Data lines —
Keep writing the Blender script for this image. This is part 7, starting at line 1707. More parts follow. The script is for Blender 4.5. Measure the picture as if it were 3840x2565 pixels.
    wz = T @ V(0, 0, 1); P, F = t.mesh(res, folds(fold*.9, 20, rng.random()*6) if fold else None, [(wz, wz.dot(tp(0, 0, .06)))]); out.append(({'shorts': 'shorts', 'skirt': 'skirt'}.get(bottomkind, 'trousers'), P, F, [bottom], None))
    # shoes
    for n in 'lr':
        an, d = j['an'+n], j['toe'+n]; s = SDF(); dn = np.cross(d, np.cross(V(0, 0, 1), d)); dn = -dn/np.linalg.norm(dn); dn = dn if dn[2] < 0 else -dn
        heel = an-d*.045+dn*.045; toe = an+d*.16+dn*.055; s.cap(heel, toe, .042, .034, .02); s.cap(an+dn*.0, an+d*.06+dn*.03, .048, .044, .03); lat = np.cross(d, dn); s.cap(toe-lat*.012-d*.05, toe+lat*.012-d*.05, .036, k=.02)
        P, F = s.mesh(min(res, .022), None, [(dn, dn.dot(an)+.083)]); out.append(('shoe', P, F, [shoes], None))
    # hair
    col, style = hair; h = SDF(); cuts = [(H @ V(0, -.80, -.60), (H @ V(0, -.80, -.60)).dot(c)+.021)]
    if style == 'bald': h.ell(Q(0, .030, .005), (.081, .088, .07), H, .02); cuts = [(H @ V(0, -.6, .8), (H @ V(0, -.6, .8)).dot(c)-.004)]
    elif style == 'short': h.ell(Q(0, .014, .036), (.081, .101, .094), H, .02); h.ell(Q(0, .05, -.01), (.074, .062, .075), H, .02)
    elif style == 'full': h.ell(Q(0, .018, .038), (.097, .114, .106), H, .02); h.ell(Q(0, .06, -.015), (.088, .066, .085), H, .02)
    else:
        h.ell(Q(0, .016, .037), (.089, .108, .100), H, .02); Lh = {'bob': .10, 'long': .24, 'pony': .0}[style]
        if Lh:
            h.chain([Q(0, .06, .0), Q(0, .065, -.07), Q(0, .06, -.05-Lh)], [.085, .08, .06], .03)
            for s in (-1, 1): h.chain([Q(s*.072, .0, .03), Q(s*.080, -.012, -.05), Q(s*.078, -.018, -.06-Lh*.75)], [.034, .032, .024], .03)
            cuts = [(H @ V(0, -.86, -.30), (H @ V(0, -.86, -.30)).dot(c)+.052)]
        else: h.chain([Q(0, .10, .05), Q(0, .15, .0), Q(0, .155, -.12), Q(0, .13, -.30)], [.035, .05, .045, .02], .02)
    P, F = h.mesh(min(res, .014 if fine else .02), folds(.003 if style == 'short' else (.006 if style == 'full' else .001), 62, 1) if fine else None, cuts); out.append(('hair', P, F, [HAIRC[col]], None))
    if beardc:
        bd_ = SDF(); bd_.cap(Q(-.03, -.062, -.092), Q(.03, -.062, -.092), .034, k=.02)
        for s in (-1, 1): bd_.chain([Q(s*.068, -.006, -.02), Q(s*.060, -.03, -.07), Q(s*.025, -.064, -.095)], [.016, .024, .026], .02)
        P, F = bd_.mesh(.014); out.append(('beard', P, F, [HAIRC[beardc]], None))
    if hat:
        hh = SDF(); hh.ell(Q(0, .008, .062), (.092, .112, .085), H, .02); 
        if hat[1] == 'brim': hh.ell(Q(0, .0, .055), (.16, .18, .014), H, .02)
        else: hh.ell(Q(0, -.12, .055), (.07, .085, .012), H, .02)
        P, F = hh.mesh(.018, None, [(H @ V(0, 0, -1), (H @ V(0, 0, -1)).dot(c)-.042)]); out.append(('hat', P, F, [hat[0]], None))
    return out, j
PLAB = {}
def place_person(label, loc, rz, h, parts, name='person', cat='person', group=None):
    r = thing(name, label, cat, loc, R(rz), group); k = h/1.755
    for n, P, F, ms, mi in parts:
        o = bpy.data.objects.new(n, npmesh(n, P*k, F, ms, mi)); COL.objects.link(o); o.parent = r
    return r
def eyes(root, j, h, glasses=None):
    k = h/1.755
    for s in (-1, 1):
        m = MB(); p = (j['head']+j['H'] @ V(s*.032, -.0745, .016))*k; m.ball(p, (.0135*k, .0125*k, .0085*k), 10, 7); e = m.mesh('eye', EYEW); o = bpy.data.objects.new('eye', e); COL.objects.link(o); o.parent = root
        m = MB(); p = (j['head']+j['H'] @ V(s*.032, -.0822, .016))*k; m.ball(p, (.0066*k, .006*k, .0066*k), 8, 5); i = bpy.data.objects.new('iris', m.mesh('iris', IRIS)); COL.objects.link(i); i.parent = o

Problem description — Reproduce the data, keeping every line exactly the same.

Answer in full —
Keep writing the Blender script for this image. This is part 7, starting at line 1707. More parts follow. The script is for Blender 4.5. Measure the picture as if it were 3840x2565 pixels.
    wz = T @ V(0, 0, 1); P, F = t.mesh(res, folds(fold*.9, 20, rng.random()*6) if fold else None, [(wz, wz.dot(tp(0, 0, .06)))]); out.append(({'shorts': 'shorts', 'skirt': 'skirt'}.get(bottomkind, 'trousers'), P, F, [bottom], None))
    # shoes
    for n in 'lr':
        an, d = j['an'+n], j['toe'+n]; s = SDF(); dn = np.cross(d, np.cross(V(0, 0, 1), d)); dn = -dn/np.linalg.norm(dn); dn = dn if dn[2] < 0 else -dn
        heel = an-d*.045+dn*.045; toe = an+d*.16+dn*.055; s.cap(heel, toe, .042, .034, .02); s.cap(an+dn*.0, an+d*.06+dn*.03, .048, .044, .03); lat = np.cross(d, dn); s.cap(toe-lat*.012-d*.05, toe+lat*.012-d*.05, .036, k=.02)
        P, F = s.mesh(min(res, .022), None, [(dn, dn.dot(an)+.083)]); out.append(('shoe', P, F, [shoes], None))
    # hair
    col, style = hair; h = SDF(); cuts = [(H @ V(0, -.80, -.60), (H @ V(0, -.80, -.60)).dot(c)+.021)]
    if style == 'bald': h.ell(Q(0, .030, .005), (.081, .088, .07), H, .02); cuts = [(H @ V(0, -.6, .8), (H @ V(0, -.6, .8)).dot(c)-.004)]
    elif style == 'short': h.ell(Q(0, .014, .036), (.081, .101, .094), H, .02); h.ell(Q(0, .05, -.01), (.074, .062, .075), H, .02)
    elif style == 'full': h.ell(Q(0, .018, .038), (.097, .114, .106), H, .02); h.ell(Q(0, .06, -.015), (.088, .066, .085), H, .02)
    else:
        h.ell(Q(0, .016, .037), (.089, .108, .100), H, .02); Lh = {'bob': .10, 'long': .24, 'pony': .0}[style]
        if Lh:
            h.chain([Q(0, .06, .0), Q(0, .065, -.07), Q(0, .06, -.05-Lh)], [.085, .08, .06], .03)
            for s in (-1, 1): h.chain([Q(s*.072, .0, .03), Q(s*.080, -.012, -.05), Q(s*.078, -.018, -.06-Lh*.75)], [.034, .032, .024], .03)
            cuts = [(H @ V(0, -.86, -.30), (H @ V(0, -.86, -.30)).dot(c)+.052)]
        else: h.chain([Q(0, .10, .05), Q(0, .15, .0), Q(0, .155, -.12), Q(0, .13, -.30)], [.035, .05, .045, .02], .02)
    P, F = h.mesh(min(res, .014 if fine else .02), folds(.003 if style == 'short' else (.006 if style == 'full' else .001), 62, 1) if fine else None, cuts); out.append(('hair', P, F, [HAIRC[col]], None))
    if beardc:
        bd_ = SDF(); bd_.cap(Q(-.03, -.062, -.092), Q(.03, -.062, -.092), .034, k=.02)
        for s in (-1, 1): bd_.chain([Q(s*.068, -.006, -.02), Q(s*.060, -.03, -.07), Q(s*.025, -.064, -.095)], [.016, .024, .026], .02)
        P, F = bd_.mesh(.014); out.append(('beard', P, F, [HAIRC[beardc]], None))
    if hat:
        hh = SDF(); hh.ell(Q(0, .008, .062), (.092, .112, .085), H, .02); 
        if hat[1] == 'brim': hh.ell(Q(0, .0, .055), (.16, .18, .014), H, .02)
        else: hh.ell(Q(0, -.12, .055), (.07, .085, .012), H, .02)
        P, F = hh.mesh(.018, None, [(H @ V(0, 0, -1), (H @ V(0, 0, -1)).dot(c)-.042)]); out.append(('hat', P, F, [hat[0]], None))
    return out, j
PLAB = {}
def place_person(label, loc, rz, h, parts, name='person', cat='person', group=None):
    r = thing(name, label, cat, loc, R(rz), group); k = h/1.755
    for n, P, F, ms, mi in parts:
        o = bpy.data.objects.new(n, npmesh(n, P*k, F, ms, mi)); COL.objects.link(o); o.parent = r
    return r
def eyes(root, j, h, glasses=None):
    k = h/1.755
    for s in (-1, 1):
        m = MB(); p = (j['head']+j['H'] @ V(s*.032, -.0745, .016))*k; m.ball(p, (.0135*k, .0125*k, .0085*k), 10, 7); e = m.mesh('eye', EYEW); o = bpy.data.objects.new('eye', e); COL.objects.link(o); o.parent = root
        m = MB(); p = (j['head']+j['H'] @ V(s*.032, -.0822, .016))*k; m.ball(p, (.0066*k, .006*k, .0066*k), 8, 5); i = bpy.data.objects.new('iris', m.mesh('iris', IRIS)); COL.objects.link(i); i.parent = o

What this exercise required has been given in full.